KARACHI: President Federation of Pakistan Chambers of Commerce and Industry (FPCCI) Abdul Rauf Alal on Saturday said that the budget 2016-17 would reverse the fall in agriculture and external trade sectors.
The FPCCI leadership also lauded the zero rating for five sectors and demanded inclusion of rice in this category as this sector was facing problems.
The FPCCI leadership was giving comments on budget at a press conference here at the Federation House; with its President Abdul Rauf Alam on video link from Islamabad who was flanked by a group of senior business leaders including Chairman of the ruling group at FPCCI Iftikhar Ali Malik, FPCCI Vice President and MNA Madam Sajjida and Zubair Tufail.
FPCCI Senior Vice President S.Khalid Tawab , Vice Presidents Zulfiqar Ali Shaikh, Mian Arshad Farooq, Acting Secretary General of FPCCI Maher Alam Khan and Director General Research and Development Cell of FPCCI Dr. Ayub Mahar were prominent at FPCCI Karachi. They also called for government's more support to cottage industry.
They were of the view that FED on cement would hurt housing sector, thus increase cost of CPEC and other mega projects. FPCCI President announced to form a committee -- with 2 members each from the main chambers- to engage with Federal Board of Revenue (FBR) and other concerned government authorities for redressal of the business community's serious concerns on different points of the budget before it is approved by the Parliament. He noted positively the decision of the government to pay refunds and demanded that entire refunds must be paid during the months of July and August.
He announced unconditional support to government's decision to put a noose on non-filers, broaden tax base and demanded reduced reliance on withholding agents.
He said the agriculture had been focused and the prices of urea in the country now matched with that of India. Whereas, he said, the agriculture loan target of Rs 700 billion coupled with two percent reduction in mark-up would support the dwindling sector of agriculture.
The rise in salaries and pensions and hike of Rs 1000 in minimum wage of workers was insufficient, he said. Abdul Rauf Alam said that duty on two thousand items have been reduced which would reduce the cost of doing business.
He lauded the decision to give tax exemption for setting up new industry during next three years and demanded zero duty and tax on import of plants and machinery.
Former vice president FPCCI, Zubair Tufail, who was assigned the task of negotiating with FBR and Finance Minister on FPCCI proposals for the budget, said most of the recommendations were included in the budget.
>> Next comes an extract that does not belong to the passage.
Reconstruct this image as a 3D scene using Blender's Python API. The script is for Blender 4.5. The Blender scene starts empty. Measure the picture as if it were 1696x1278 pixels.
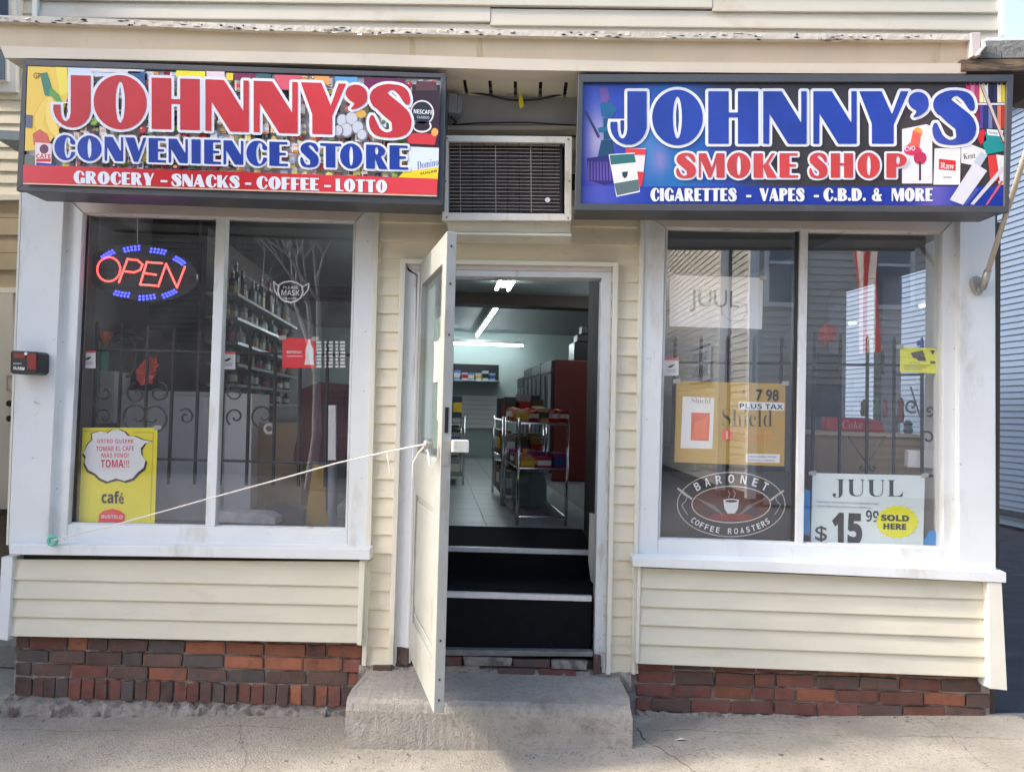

FPCCI Senior Vice President S. Khalid Tawab welcomed thirty years tax holiday for the new industries to be set up at Gwadar under China- Pakistan Economic Corridor (CPEC). However, he called for a level playing field to the existing industries in other areas of the country to make these equally cost and quality competitive.
He emphasized on more incentives to the agriculture sector.
Vice President Mian Arshad Farooq maintained that industry was not given required incentives. " I do not think it as industry friendly budget." FPCCI Vice President and MNA Madam Sajjida stressed on launching more government programmes for women empowerment, which should include vocational training to them and ensuring maximum participation in business activities at national and international levels.
" Government should set up a special fund for them,' she asserted.
Capt. (Retd) Abdul Rasheed Abro-- who is senior FPCCI leader and exporter/importer, and engaged with shipping industry- said increasing duties on shipping industry would discouraging ship breaking industry in Pakistan. Similarly, he said, enhancing duty on imported plastic goods and raw materials from 5 to 11 percent would damage local plastic industry.